The attack didn’t target grid operations but could have
Experts say the apparent financial motivation leads them to believe the attackers were not targeting grid operations. “Those bad guys were looking for compute devices that they could use to do computer internet-related types of extortion,” Thomas Tansy, CEO of DER Security, tells CSO. “From that standpoint, the fact that they hijacked a contact would be no different than bad guys hijacking industrial cameras, home routers, or other devices that are connected to the internet. The intent of the attack was not to compromise the power grid. It was to extort money.”
But, if the hackers were motivated to disrupt the power grid, they could have exploited these unpatched devices for more malevolent purposes, Tansy says. “Could an adversary pivot and say, ‘We’re no longer interested in extorting people today, we’re interested in interrupting power on the grid?’ Sure. If they had the expertise to do that, the fact that they’re inside the system gives them the opportunity.
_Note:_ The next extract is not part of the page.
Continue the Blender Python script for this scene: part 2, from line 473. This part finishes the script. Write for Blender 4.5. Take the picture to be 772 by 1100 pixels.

Of course, they’d have to have the skills and the know-how to pull off, but at that point, the barbarians are inside the gates.”
Access to monitoring systems will grant some level of access to the actual photovoltaic installation, Willem Westerhof, team manager at Secura, tells CSO. “You effectively have local network access. You could try, instead of doing what they did, you could try to leverage that access to attack anything that is in the same network.”
Attackers could gain access to a central control system
Such networks typically have a central control system, which, if infiltrated could allow attackers to take over more than a single solar park. “Based on what I’ve seen, this specific monitoring equipment also has the option to, for example, shut down the photovoltaic installation,” Westerhof says. “So, you could shut down and start up a solar park this way. I don’t think the grid will get completely shut down, given the scale of the attack and available countermeasures, but it’ll probably make some people in charge of grid balancing very nervous if you start shutting those down or repeatedly cycling them off and on.”
However, grid-scale solar installations, such as those that utilities increasingly use to fuel their power supply, likely have sufficient protections built into their networks to thwart this kind of attack.
Mandatory security safeguards such as “NERC-CIP starts to apply depending on how big it is and how impactful the installation is,” Andrew Ginter, VP of industrial security at Waterfall Security Systems, tells CSO. “And you tend to see more rigorous cybersecurity being applied just because it makes good business sense. If you have a dozen solar farms, each of which is producing 300 megawatts of power, a utility is monitoring those things.”